NETS

Brooklyn Nets hire Sean Marks as general manager

Jeff Zillgitt
USA TODAY Sports
The Nets hired former Spurs assistant GM Sean Marks (second to the right) on Thursday.

The Brooklyn Nets have hired Sean Marks as their general manager, the team announced in a news release Thursday morning.

“After an exhaustive vetting process, we are delighted to have Sean as our General Manager,” Nets owner Mikhail Prokhorov said in a statement. “

Marks is the assistant general manager for the San Antonio Spurs and has an extensive background as a player, coach and front-office executive, and that diversity impressed the Nets.

“His experience on the court, in coaching and management gives him a 360 degree view of the job at hand,” Prokhorov said. “His background helping to build one of the greatest teams in the NBA gives him an unparalleled frame of reference. And he impressed us all with his vision, his values, his personality and his enthusiasm for the club.

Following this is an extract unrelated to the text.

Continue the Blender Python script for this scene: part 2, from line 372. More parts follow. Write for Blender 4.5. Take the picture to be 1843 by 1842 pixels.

“The vote to select him from an incredible list of talent was unanimous. We welcome Sean into our Nets family and look forward to his strong leadership and independent thinking as we build our own success story.”

Marks is now responsible for building a front-office staff and hiring a coach. “I look forward to the challenge of creating a unified culture and building a winning team,” Marks said in a statement.

One possible coaching candidate is Spurs assistant coach Ettore Messina, who coached CSKA Moscow when Prokhorov was involved with the Russian power. Messina was born in Italy and spent much of his coaching career in Europe. He is often mentioned as the man who could be the first European-born head coach in the NBA. He was also an assistant for the Los Angeles Lakers.

Former Chicago Bulls coach Tom Thibodeau is another possibility, and he will come with a high price tag – not that the Nets can’t afford it.

Former Cleveland coach David Blatt could get a chance to restart his NBA coaching career following this season’s dismissal. Blatt was the coach of the Russian national team and has coached two professional teams in Russia.

After naming a coach, Marks has the difficult job of building a roster that can compete. Shortly after Prokhorov bought the team, he tried to build a contender by throwing money at it, and the Nets never advanced beyond the second-round despite high payrolls.

Now, Prokhorov is saying the right things. In an open letter to Nets fans posted on Yahoo’s The Vertical, Prokhorov wrote, “We had been told that you can’t buy a championship. Truer words were never spoken.”

He also wrote the Nets are “now poised to refocus our efforts on disciplined analysis and planning.”

Behind closed doors, Prokhorov and his staff are telling people that, too. But there is concern from some that those are nothing but bromides.

If there is full commitment from ownership to build the right way and Marks has autonomy, the Nets can be attractive. They play in a great arena in Brooklyn, just opened a new practice facility and will spend.

But it won’t be easy either. While the Nets have money to spend in free agency this summer, so do several other teams and there are not often high-quality players to equal all the money that can be spent. Some teams will miss out on top free agents, and the Nets’ 14-40 record isn’t appealing.

Who is Marks? The 40-year-old Marks was born in New Zealand (became a U.S. citizen in 2007) and played college basketball at California where he majored in political science. The 6-10 Marks was drafted No. 44 by the New York Knicks in the second round of the 1998 draft and immediately traded to Toronto. He carved out a 12-year career playing for Toronto, Miami, San Antonio, Phoenix, New Orleans and Portland. He missed one season due to a knee injury.

Most of that time was spent on the bench. He appeared in just 230 games and played in more than 29 games in a season just once. In his most productive season in 2008-09, he played in 60 games and averaged 3.2 points and 3.1 rebounds in 14 minutes per game.

He also played for New Zealand in the 2000 and 2004 Olympics and at the 2002 FIBA world championship.

But it’s obvious he studied the game and wanted to remain in basketball following his playing career. His final NBA season was in 2010-11, and the Spurs hired him in 2012 as their director of basketball operations and general manager of their D-League team in Austin.

The married father of four was named assistant coach in 2013 and named assistant general manager in 2014, and as it happens with products of the Spurs environment, he became a sought-after executive.